For the 'Surveiller' exhibition Una Walker has created a database of exhibitions that have taken place in Belfast through the period 1968 -2001 principally sourced from publications. The database is a central element to the installation work and also functions as a preface to the Golden Thread Gallery's 'Collective Histories' series of Northern Irish Contemporary Visual Art.

Artist Una Walker spent 128 days, approximately 1,280 hours, producing an inventory of art exhibitions in Belfast from March 1968 to March 2001. The chronology, presented on gallery walls, and as a searchable database in an office, attempts to document the length, type, title,venue and media source of every artist’s show. Surveiller is‘justa list’, but like many things that are ‘just lists’ it creates and communicates power structures and opposes the experience of those ‘who were there at the time’ with larger and longer patterns.

The database presents fact: when, where, what and who. It does not distinguish the art listed according to quality, content or reputation, nor does it provide any visual information. We expect art to be emotive and subjective, so to subject art to this analysis seems stark and reductive. However the tension between objective and subjective, or observer and subject, is inherent in surveillance, and, like all good data collection, this inventory reveals much. The information presents art as a type of social activity, subject to the influence of politics and economics. For example, in 1974 there was notably fewer exhibitions. The list shows there were only five active galleries, others being decommissioned through bombing. In contrast, in 1994, the year of the cease-fire, galleries were busy. The increase in galleries and shows in the recent years is notable, reflecting the growing faith in culture as a tool for economic regeneration. Many new commercial galleries have opened, evidence of the greater spending power of the culturally literate.

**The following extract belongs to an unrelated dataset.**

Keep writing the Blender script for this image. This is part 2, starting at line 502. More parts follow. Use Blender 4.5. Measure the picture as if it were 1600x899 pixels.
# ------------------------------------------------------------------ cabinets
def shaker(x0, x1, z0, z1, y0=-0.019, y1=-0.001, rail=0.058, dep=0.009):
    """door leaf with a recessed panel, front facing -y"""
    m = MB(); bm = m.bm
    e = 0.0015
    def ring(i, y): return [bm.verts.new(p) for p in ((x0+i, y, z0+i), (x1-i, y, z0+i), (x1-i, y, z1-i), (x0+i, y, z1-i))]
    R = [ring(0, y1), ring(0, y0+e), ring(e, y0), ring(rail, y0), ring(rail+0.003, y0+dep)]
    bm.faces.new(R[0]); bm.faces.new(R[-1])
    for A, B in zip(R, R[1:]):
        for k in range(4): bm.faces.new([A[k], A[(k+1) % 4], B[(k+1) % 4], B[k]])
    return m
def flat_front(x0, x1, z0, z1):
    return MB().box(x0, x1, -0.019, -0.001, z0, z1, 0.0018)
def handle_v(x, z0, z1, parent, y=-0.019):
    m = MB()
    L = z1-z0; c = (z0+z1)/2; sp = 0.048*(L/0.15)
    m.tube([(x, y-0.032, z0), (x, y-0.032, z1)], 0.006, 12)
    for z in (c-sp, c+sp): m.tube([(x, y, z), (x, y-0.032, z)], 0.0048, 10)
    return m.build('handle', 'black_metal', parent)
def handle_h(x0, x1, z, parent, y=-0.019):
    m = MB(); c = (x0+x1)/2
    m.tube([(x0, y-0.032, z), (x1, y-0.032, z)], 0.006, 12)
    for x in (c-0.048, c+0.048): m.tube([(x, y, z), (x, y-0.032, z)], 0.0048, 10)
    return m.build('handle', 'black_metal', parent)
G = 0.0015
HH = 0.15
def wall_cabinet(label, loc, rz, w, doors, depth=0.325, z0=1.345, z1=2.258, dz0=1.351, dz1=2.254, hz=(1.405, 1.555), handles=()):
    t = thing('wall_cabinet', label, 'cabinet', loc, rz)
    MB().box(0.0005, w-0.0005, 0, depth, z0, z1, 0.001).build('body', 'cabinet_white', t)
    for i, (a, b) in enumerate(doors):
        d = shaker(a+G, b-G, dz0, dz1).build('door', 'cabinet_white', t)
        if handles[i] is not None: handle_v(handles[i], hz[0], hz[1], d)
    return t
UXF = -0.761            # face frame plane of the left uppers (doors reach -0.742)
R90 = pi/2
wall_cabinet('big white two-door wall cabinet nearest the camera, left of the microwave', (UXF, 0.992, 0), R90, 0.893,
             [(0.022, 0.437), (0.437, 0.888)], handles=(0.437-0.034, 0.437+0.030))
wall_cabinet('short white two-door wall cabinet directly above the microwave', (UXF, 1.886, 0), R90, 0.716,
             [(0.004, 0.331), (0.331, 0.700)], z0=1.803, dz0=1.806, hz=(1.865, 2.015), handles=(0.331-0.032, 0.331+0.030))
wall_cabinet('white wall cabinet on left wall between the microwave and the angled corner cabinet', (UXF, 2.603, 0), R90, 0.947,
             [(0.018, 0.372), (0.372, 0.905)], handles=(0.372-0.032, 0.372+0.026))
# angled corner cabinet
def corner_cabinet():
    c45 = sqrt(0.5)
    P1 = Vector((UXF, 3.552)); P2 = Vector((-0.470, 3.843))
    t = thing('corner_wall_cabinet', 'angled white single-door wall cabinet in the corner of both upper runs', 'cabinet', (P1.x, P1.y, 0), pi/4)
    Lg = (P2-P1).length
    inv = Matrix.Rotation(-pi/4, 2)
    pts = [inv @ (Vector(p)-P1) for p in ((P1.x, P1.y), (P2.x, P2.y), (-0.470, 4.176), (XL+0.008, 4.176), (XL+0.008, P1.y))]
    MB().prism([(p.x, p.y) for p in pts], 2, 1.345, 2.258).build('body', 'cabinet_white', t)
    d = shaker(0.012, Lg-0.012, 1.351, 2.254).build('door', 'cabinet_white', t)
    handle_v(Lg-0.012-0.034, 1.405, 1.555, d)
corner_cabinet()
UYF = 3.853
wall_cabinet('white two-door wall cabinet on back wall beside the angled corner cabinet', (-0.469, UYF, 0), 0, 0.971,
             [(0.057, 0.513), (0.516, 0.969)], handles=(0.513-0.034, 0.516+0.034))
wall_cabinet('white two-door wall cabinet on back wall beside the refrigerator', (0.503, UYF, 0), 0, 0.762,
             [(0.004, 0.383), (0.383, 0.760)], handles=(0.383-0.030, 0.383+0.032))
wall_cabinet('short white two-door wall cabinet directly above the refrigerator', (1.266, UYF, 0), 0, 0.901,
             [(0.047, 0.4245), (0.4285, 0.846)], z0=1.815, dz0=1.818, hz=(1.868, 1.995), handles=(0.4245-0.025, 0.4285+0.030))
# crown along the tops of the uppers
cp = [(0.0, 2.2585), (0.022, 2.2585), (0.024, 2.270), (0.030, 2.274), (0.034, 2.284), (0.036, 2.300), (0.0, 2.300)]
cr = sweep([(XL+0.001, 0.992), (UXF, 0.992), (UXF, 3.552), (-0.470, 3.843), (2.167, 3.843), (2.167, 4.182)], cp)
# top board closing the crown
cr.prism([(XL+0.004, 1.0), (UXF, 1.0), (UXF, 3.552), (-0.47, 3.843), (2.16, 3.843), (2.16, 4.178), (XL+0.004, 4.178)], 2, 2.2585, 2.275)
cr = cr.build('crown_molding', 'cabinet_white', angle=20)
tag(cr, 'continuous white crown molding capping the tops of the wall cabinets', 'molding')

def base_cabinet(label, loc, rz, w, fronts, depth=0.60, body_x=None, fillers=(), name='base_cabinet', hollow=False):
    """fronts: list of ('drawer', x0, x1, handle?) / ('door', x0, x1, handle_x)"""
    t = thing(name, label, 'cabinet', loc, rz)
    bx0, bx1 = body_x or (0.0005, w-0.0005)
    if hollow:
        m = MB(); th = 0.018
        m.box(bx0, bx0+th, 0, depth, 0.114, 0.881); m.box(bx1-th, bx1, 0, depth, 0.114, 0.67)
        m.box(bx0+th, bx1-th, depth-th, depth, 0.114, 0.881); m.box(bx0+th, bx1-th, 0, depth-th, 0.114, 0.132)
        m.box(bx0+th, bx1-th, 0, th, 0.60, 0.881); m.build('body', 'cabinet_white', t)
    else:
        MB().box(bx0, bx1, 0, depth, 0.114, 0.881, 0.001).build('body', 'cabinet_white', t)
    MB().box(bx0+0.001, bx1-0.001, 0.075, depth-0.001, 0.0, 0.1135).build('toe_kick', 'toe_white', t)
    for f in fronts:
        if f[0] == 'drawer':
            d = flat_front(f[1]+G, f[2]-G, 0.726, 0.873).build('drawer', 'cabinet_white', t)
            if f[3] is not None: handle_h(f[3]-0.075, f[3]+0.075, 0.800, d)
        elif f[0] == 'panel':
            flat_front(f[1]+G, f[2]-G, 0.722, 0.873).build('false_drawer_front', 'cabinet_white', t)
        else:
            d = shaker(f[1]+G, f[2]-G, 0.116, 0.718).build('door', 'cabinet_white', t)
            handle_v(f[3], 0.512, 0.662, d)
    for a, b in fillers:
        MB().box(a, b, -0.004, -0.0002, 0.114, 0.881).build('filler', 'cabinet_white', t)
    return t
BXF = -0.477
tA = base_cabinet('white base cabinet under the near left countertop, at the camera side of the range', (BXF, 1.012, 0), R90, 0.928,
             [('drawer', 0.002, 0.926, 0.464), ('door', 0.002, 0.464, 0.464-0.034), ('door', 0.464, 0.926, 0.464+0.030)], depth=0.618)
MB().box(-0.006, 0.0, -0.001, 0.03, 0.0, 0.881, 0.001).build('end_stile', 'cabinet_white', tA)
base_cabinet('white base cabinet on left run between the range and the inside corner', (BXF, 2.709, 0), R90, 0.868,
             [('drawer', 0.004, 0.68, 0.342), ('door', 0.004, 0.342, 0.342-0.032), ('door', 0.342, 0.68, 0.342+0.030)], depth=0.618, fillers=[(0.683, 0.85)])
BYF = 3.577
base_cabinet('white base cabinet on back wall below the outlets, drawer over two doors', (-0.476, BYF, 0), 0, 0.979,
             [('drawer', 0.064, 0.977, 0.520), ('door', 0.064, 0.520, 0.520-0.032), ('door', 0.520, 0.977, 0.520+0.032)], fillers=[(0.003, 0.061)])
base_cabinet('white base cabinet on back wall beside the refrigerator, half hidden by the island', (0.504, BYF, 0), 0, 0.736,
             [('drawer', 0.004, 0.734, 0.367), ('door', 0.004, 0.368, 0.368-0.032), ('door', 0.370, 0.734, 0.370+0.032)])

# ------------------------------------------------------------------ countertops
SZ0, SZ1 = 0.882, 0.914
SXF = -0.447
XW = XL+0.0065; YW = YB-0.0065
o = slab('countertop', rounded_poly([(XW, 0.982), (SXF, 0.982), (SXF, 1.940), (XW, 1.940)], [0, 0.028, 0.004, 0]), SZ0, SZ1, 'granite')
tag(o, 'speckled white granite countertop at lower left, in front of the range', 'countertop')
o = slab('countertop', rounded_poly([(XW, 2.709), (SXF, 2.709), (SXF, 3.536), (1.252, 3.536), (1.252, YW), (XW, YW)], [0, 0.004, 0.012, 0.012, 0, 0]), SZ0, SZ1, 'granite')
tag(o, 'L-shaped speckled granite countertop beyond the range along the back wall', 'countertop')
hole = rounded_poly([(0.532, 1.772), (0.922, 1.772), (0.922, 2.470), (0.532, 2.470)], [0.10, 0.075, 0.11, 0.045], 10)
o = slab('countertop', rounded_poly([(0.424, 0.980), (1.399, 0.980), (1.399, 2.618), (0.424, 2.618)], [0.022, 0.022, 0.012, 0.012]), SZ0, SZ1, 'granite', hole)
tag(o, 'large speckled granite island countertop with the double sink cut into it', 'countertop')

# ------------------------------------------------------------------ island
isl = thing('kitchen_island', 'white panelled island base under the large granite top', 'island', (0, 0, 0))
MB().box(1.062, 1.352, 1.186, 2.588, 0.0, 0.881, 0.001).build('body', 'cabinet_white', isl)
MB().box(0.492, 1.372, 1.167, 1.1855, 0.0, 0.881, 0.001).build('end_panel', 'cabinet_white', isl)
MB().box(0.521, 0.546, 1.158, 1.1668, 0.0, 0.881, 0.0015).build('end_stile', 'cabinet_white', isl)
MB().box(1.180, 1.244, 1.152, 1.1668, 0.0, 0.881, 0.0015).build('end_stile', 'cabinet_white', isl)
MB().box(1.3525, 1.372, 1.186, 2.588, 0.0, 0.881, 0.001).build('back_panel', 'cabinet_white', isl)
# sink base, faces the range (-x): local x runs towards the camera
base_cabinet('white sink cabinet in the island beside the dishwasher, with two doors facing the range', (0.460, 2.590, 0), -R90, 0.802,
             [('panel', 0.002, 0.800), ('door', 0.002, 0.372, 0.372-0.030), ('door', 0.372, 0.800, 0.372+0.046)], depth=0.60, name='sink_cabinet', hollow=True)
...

Walker documents more than just the artists, she forms an inventory of all the players in the art process. Galleries, shows, and the sources of wider broadcast, publications, listings and reviews are linked together, key components in the social production of the artist and the artwork. In the example of 1974, it seems that while artists may have been making work, the very mechanisms of broadcast were out of action, the means of communicating a public identity stifled.

It might seem that Walker is performing a generous service for her fellow artists, placing them in official histories where they were previously invisible. However, the aim of Surveiller isn’t to valorise individuals but to reveal the mechanisms which make practices visible and effective. The list is as accurate as possible, but it relies on the very media sources it also represents, amplifying any effects of misinformation. It is noticeable that none of Walker’s information sources are from outside Ireland. It seems that scanning the UK or international art press during this period was pointless as so little about art in Ireland was published. The sheer mass of internal artistic circulation in Belfast during this period is overwhelming and the person who surveys this information can’t help but wonder what return any of them received from their work.

This card shows Walker as a secretary, filing late at night. The image is a re-presentation of one of Victor Burgin’s ‘Office at Night’ photographs. Contrary to Burgin’s intention to expose the exploitation of women workers, Walker’s administrative role is not servile. In Surveiller Walker is an amasser of information and a controller of data. Far from being atavistic, Surveiller gives Walker a position of power to represent her colleagues and reduce them to data. The time period presented here is a time of surveillance and controlled media representation. Surveiller reflects this oppression by turning inwards and broadcasting these mechanisms. The artist makes her work out of watching and recording artists, the gallery makes its exhibition out of recording exhibitions and the viewer watches themselves surveying the data.